- Data lines -
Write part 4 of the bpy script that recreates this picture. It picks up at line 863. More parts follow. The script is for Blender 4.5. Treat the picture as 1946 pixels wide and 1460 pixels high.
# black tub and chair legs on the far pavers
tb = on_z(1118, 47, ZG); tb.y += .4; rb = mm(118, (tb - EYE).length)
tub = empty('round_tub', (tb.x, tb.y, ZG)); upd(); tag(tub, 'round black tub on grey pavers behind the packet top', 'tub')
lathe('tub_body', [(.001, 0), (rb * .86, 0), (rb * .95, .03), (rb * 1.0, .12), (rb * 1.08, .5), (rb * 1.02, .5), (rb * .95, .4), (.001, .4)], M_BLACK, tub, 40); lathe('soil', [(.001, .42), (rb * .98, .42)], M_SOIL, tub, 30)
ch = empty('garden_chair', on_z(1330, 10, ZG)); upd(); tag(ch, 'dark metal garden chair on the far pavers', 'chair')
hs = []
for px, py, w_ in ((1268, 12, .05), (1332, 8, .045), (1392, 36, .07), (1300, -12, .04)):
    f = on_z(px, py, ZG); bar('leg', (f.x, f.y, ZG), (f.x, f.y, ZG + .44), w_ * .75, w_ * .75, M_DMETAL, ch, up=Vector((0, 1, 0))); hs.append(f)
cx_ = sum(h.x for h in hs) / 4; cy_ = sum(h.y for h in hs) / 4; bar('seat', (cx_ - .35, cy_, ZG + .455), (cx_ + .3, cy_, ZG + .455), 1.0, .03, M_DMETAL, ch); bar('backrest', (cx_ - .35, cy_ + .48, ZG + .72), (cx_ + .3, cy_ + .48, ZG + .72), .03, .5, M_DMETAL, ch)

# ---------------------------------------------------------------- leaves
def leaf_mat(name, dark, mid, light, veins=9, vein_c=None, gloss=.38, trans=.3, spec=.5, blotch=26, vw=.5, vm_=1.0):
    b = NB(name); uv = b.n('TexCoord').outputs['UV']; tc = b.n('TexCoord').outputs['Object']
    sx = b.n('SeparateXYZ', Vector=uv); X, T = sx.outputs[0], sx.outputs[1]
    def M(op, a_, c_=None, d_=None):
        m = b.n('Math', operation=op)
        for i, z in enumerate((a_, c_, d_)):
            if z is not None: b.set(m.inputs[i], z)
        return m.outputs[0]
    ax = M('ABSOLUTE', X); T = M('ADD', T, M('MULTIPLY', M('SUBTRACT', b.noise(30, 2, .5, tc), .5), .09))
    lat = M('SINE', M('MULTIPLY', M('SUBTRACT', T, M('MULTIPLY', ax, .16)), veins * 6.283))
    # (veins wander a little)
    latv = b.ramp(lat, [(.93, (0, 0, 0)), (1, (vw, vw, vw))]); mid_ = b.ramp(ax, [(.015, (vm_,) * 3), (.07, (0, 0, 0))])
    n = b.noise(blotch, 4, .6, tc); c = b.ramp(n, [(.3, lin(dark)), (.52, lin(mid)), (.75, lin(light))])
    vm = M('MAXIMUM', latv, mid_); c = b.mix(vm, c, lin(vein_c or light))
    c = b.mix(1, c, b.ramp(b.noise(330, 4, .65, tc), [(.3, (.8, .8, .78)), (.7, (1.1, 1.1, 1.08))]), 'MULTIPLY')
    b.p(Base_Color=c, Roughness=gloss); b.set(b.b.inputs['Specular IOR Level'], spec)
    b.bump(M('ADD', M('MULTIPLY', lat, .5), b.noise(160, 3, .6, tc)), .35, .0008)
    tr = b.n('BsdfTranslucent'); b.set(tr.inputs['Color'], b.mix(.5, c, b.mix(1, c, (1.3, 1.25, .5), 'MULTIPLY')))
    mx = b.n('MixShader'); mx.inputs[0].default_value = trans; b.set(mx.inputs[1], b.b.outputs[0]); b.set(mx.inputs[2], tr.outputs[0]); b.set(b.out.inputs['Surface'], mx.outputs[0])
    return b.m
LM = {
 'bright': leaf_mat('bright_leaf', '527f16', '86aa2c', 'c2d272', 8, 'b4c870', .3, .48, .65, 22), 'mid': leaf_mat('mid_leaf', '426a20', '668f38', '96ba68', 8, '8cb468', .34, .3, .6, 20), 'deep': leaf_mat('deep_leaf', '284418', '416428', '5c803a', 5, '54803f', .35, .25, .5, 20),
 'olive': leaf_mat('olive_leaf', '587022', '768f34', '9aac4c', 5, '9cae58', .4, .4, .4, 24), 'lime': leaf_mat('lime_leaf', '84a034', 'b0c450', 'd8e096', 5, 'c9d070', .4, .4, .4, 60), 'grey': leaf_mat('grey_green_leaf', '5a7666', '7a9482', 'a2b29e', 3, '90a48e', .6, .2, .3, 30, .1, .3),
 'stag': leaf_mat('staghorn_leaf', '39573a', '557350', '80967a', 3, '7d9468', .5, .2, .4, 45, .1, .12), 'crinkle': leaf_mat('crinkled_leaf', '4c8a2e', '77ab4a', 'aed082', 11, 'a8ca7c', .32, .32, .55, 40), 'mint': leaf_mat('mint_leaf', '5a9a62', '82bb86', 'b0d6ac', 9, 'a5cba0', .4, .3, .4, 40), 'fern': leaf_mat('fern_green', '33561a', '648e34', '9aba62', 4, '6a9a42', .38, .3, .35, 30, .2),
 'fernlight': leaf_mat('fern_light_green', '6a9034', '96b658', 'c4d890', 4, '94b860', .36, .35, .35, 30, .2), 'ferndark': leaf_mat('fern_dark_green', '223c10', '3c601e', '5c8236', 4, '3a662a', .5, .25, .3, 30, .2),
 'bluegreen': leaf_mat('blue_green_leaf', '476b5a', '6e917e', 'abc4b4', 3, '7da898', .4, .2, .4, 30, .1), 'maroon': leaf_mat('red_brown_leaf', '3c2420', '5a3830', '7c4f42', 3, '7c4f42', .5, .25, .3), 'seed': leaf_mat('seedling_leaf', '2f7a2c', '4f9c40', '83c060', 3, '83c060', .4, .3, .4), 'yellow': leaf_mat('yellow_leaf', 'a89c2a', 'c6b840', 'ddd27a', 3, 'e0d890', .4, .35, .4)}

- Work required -
Write out all the data again, exactly as it appears.

- Exercise response -
Write part 4 of the bpy script that recreates this picture. It picks up at line 863. More parts follow. The script is for Blender 4.5. Treat the picture as 1946 pixels wide and 1460 pixels high.
# black tub and chair legs on the far pavers
tb = on_z(1118, 47, ZG); tb.y += .4; rb = mm(118, (tb - EYE).length)
tub = empty('round_tub', (tb.x, tb.y, ZG)); upd(); tag(tub, 'round black tub on grey pavers behind the packet top', 'tub')
lathe('tub_body', [(.001, 0), (rb * .86, 0), (rb * .95, .03), (rb * 1.0, .12), (rb * 1.08, .5), (rb * 1.02, .5), (rb * .95, .4), (.001, .4)], M_BLACK, tub, 40); lathe('soil', [(.001, .42), (rb * .98, .42)], M_SOIL, tub, 30)
ch = empty('garden_chair', on_z(1330, 10, ZG)); upd(); tag(ch, 'dark metal garden chair on the far pavers', 'chair')
hs = []
for px, py, w_ in ((1268, 12, .05), (1332, 8, .045), (1392, 36, .07), (1300, -12, .04)):
    f = on_z(px, py, ZG); bar('leg', (f.x, f.y, ZG), (f.x, f.y, ZG + .44), w_ * .75, w_ * .75, M_DMETAL, ch, up=Vector((0, 1, 0))); hs.append(f)
cx_ = sum(h.x for h in hs) / 4; cy_ = sum(h.y for h in hs) / 4; bar('seat', (cx_ - .35, cy_, ZG + .455), (cx_ + .3, cy_, ZG + .455), 1.0, .03, M_DMETAL, ch); bar('backrest', (cx_ - .35, cy_ + .48, ZG + .72), (cx_ + .3, cy_ + .48, ZG + .72), .03, .5, M_DMETAL, ch)

# ---------------------------------------------------------------- leaves
def leaf_mat(name, dark, mid, light, veins=9, vein_c=None, gloss=.38, trans=.3, spec=.5, blotch=26, vw=.5, vm_=1.0):
    b = NB(name); uv = b.n('TexCoord').outputs['UV']; tc = b.n('TexCoord').outputs['Object']
    sx = b.n('SeparateXYZ', Vector=uv); X, T = sx.outputs[0], sx.outputs[1]
    def M(op, a_, c_=None, d_=None):
        m = b.n('Math', operation=op)
        for i, z in enumerate((a_, c_, d_)):
            if z is not None: b.set(m.inputs[i], z)
        return m.outputs[0]
    ax = M('ABSOLUTE', X); T = M('ADD', T, M('MULTIPLY', M('SUBTRACT', b.noise(30, 2, .5, tc), .5), .09))
    lat = M('SINE', M('MULTIPLY', M('SUBTRACT', T, M('MULTIPLY', ax, .16)), veins * 6.283))
    # (veins wander a little)
    latv = b.ramp(lat, [(.93, (0, 0, 0)), (1, (vw, vw, vw))]); mid_ = b.ramp(ax, [(.015, (vm_,) * 3), (.07, (0, 0, 0))])
    n = b.noise(blotch, 4, .6, tc); c = b.ramp(n, [(.3, lin(dark)), (.52, lin(mid)), (.75, lin(light))])
    vm = M('MAXIMUM', latv, mid_); c = b.mix(vm, c, lin(vein_c or light))
    c = b.mix(1, c, b.ramp(b.noise(330, 4, .65, tc), [(.3, (.8, .8, .78)), (.7, (1.1, 1.1, 1.08))]), 'MULTIPLY')
    b.p(Base_Color=c, Roughness=gloss); b.set(b.b.inputs['Specular IOR Level'], spec)
    b.bump(M('ADD', M('MULTIPLY', lat, .5), b.noise(160, 3, .6, tc)), .35, .0008)
    tr = b.n('BsdfTranslucent'); b.set(tr.inputs['Color'], b.mix(.5, c, b.mix(1, c, (1.3, 1.25, .5), 'MULTIPLY')))
    mx = b.n('MixShader'); mx.inputs[0].default_value = trans; b.set(mx.inputs[1], b.b.outputs[0]); b.set(mx.inputs[2], tr.outputs[0]); b.set(b.out.inputs['Surface'], mx.outputs[0])
    return b.m
LM = {
 'bright': leaf_mat('bright_leaf', '527f16', '86aa2c', 'c2d272', 8, 'b4c870', .3, .48, .65, 22), 'mid': leaf_mat('mid_leaf', '426a20', '668f38', '96ba68', 8, '8cb468', .34, .3, .6, 20), 'deep': leaf_mat('deep_leaf', '284418', '416428', '5c803a', 5, '54803f', .35, .25, .5, 20),
 'olive': leaf_mat('olive_leaf', '587022', '768f34', '9aac4c', 5, '9cae58', .4, .4, .4, 24), 'lime': leaf_mat('lime_leaf', '84a034', 'b0c450', 'd8e096', 5, 'c9d070', .4, .4, .4, 60), 'grey': leaf_mat('grey_green_leaf', '5a7666', '7a9482', 'a2b29e', 3, '90a48e', .6, .2, .3, 30, .1, .3),
 'stag': leaf_mat('staghorn_leaf', '39573a', '557350', '80967a', 3, '7d9468', .5, .2, .4, 45, .1, .12), 'crinkle': leaf_mat('crinkled_leaf', '4c8a2e', '77ab4a', 'aed082', 11, 'a8ca7c', .32, .32, .55, 40), 'mint': leaf_mat('mint_leaf', '5a9a62', '82bb86', 'b0d6ac', 9, 'a5cba0', .4, .3, .4, 40), 'fern': leaf_mat('fern_green', '33561a', '648e34', '9aba62', 4, '6a9a42', .38, .3, .35, 30, .2),
 'fernlight': leaf_mat('fern_light_green', '6a9034', '96b658', 'c4d890', 4, '94b860', .36, .35, .35, 30, .2), 'ferndark': leaf_mat('fern_dark_green', '223c10', '3c601e', '5c8236', 4, '3a662a', .5, .25, .3, 30, .2),
 'bluegreen': leaf_mat('blue_green_leaf', '476b5a', '6e917e', 'abc4b4', 3, '7da898', .4, .2, .4, 30, .1), 'maroon': leaf_mat('red_brown_leaf', '3c2420', '5a3830', '7c4f42', 3, '7c4f42', .5, .25, .3), 'seed': leaf_mat('seedling_leaf', '2f7a2c', '4f9c40', '83c060', 3, '83c060', .4, .3, .4), 'yellow': leaf_mat('yellow_leaf', 'a89c2a', 'c6b840', 'ddd27a', 3, 'e0d890', .4, .35, .4)}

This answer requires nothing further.